En ese punto, el cansancio deja de ser una experiencia privada y se convierte en actor político. Decide votos, silencios, ausencias. No baja línea, pero inclina climas. No se expresa en consignas, sino en gestos mínimos: no ir, no discutir, no esperar demasiado. No son las olas que golpean la costa, es la luna que gobierna la marea desde lejos.
Y entonces aparece el riesgo más grande: un país que sigue funcionando, pero sin deseo. Una democracia que cumple el trámite, pero perdió la conversación. No se cae todo de golpe. Más bien se gasta.
La tregua de diciembre
Sin embargo, y acá conviene frenar un segundo, el calendario insiste. Llega diciembre. Y con él, no solo llega el fin de año, sino la Navidad. Que es ritual todavía más cargado, más íntimo, más doméstico. En este país cansado, la Navidad funciona como distracción y como refugio. No resuelve nada, pero corre el foco. Durante unos días, la atención se va a otra parte. Intrínsecamente, la Navidad compite porque se organiza alrededor del deseo. Deseo que la realidad diaria suele apagar.
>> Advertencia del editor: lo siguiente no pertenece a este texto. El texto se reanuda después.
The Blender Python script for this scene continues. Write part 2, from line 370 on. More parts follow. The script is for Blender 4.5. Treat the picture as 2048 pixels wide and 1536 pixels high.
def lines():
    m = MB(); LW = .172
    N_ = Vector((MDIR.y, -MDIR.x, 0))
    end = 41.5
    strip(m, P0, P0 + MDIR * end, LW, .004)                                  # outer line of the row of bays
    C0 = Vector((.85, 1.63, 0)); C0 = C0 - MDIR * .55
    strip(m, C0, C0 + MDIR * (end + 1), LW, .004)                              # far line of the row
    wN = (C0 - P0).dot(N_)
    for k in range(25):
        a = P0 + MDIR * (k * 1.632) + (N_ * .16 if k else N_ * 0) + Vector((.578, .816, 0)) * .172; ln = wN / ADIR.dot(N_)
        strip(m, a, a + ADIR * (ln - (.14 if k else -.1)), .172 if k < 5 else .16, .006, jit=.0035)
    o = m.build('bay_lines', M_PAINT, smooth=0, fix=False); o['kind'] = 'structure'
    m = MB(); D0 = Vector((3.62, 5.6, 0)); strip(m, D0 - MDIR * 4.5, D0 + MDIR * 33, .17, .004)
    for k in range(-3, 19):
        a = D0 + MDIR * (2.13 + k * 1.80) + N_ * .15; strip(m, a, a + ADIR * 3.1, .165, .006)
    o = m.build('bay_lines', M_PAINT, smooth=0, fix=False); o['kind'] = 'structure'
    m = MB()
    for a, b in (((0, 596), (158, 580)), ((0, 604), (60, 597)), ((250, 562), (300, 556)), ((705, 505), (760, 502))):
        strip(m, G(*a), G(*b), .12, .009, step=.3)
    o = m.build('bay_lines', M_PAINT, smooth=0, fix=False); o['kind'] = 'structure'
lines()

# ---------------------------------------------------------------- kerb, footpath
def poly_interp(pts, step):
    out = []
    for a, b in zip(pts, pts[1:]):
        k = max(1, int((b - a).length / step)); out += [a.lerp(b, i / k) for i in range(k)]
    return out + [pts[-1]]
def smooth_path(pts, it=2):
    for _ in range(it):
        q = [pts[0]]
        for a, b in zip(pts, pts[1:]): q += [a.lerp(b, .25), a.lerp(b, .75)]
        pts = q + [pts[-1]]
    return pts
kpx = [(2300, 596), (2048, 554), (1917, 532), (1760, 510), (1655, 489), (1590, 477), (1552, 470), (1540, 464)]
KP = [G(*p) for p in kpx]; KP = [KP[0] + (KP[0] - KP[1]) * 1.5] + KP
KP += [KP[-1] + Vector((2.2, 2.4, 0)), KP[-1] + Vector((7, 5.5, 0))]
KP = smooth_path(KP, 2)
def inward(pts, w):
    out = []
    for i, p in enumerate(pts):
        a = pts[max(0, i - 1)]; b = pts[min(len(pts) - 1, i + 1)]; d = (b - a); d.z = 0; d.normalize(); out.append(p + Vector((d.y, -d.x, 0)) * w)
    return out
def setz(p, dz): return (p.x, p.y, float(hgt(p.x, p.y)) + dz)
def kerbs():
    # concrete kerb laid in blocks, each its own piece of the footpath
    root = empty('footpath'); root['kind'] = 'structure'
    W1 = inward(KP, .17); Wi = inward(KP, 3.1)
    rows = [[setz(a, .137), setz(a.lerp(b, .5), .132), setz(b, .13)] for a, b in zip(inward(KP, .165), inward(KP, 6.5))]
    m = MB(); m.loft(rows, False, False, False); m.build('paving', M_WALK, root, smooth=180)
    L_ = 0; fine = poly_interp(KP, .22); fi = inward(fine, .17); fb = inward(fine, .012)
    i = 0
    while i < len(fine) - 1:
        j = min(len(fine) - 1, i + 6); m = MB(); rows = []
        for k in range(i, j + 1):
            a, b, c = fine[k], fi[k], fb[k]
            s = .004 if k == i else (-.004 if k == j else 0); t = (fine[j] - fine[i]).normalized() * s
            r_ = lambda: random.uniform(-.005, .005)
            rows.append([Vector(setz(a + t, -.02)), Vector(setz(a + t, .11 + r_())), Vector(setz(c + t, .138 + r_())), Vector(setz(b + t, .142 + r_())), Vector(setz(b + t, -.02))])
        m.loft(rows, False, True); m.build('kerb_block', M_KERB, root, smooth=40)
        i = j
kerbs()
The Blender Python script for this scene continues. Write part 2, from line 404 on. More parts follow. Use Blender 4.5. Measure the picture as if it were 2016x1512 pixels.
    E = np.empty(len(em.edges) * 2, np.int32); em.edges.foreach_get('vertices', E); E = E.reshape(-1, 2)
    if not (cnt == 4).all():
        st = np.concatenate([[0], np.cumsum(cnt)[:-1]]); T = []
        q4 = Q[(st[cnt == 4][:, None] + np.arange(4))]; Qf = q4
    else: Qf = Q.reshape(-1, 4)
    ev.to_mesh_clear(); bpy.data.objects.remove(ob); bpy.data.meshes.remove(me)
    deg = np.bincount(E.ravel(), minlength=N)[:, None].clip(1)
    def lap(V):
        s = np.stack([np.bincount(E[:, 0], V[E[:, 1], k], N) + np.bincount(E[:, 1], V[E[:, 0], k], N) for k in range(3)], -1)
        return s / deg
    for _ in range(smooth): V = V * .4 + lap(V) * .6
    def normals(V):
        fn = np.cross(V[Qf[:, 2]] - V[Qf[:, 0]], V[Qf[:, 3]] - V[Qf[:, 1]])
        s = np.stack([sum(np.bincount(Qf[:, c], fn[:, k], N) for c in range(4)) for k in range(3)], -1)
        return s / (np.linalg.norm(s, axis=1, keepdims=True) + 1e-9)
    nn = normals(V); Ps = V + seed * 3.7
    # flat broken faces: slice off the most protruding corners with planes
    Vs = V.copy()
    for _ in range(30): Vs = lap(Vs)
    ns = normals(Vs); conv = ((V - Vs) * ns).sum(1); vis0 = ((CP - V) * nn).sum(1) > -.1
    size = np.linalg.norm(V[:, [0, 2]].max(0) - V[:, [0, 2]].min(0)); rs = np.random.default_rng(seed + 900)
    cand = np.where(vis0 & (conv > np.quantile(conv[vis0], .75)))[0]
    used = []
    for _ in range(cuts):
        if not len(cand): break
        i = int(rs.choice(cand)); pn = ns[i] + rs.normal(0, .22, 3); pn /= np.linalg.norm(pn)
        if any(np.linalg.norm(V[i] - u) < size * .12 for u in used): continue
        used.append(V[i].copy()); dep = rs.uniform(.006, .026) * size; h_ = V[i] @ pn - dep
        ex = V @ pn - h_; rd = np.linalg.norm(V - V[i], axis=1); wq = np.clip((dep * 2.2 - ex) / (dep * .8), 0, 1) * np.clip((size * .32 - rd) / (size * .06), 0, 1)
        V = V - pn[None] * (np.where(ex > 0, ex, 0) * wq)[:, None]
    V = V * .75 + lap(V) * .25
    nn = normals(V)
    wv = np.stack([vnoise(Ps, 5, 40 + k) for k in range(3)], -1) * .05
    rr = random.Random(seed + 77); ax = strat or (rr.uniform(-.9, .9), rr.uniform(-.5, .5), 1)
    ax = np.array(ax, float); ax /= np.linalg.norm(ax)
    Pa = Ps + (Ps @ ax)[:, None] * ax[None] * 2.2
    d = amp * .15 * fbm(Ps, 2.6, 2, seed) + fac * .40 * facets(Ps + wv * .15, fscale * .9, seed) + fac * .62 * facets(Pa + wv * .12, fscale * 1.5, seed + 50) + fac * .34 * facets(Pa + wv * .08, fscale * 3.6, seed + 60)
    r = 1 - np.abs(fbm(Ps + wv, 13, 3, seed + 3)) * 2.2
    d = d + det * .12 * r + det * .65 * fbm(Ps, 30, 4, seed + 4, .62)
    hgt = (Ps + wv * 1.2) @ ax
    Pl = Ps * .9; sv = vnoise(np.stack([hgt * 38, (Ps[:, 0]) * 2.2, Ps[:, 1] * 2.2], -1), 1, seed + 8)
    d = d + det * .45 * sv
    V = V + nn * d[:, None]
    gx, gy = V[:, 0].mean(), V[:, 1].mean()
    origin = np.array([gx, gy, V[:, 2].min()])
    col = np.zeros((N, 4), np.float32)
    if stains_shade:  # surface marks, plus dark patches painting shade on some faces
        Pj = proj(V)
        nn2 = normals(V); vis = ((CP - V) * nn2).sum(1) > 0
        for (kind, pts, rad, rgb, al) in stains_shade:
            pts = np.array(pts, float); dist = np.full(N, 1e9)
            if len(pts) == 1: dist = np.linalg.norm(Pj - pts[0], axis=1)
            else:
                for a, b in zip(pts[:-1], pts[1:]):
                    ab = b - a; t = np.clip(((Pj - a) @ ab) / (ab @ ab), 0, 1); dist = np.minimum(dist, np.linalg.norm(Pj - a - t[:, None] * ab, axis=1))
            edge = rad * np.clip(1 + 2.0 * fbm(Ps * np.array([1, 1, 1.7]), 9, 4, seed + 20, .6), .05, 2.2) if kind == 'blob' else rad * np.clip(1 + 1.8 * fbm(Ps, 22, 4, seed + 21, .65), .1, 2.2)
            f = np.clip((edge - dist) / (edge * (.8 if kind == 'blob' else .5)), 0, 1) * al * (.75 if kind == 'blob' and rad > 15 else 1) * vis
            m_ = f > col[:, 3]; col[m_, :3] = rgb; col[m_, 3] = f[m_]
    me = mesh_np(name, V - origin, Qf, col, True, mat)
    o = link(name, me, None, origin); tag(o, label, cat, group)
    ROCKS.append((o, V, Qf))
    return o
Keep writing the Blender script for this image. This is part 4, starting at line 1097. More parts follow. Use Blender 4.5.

Hay algo nuevo, o al menos poco habitual, en este diciembre. Después de mucho tiempo, no todo está volando por los aires. Hay incertidumbres, sí, pero el clima general es más o menos predecible. No hay sensación de derrumbe inminente. No hay ese diciembre inflamable que conocemos de memoria. ¿Hay problemas? Muchos, sí. Pero también una cierta normalidad frágil que se intenta cuidar.
Tal vez por eso el cansancio hoy no se transforma en estallido, sino en distracción. La gente está agotada, pero también está concentrada en otra cosa: en llegar a casa, en cerrar el año, en pasar las fiestas en paz. No es indiferencia política; es una prioridad vital. La necesidad de una tregua.
Eso también dice algo. El fin de año, en un país cansado, no funciona como promesa sino como pausa. No es esperanza grandilocuente; es permiso. Permiso para aflojar el sentido, para dejar de evaluar todo, para no sacar conclusiones definitivas. Una tecnología emocional precaria, sí, pero eficaz. Durante unos días, el tiempo parece suspendido.
Ya no pedimos refundaciones ni milagros. Pedimos tranquilidad. Que alcance. Que no duela tanto. Que el próximo año sea, al menos, más llevadero. Es una esperanza más humilde, menos ruidosa, pero quizá más honesta con el momento que vivimos.
El año se termina sin grandes revelaciones, sin catástrofes finales, sin soluciones mágicas. Y en ese gesto repetido del brindis, cansado, sincero, casi íntimo, hay algo que todavía resiste. Tal vez no alcance para cambiarlo todo, pero a veces, en política y en la vida, alcanza para volver a renovar el deseo.
Feliz Navidad y que el deseo que nace del corazón vuelva a ser el faro en sus corazones.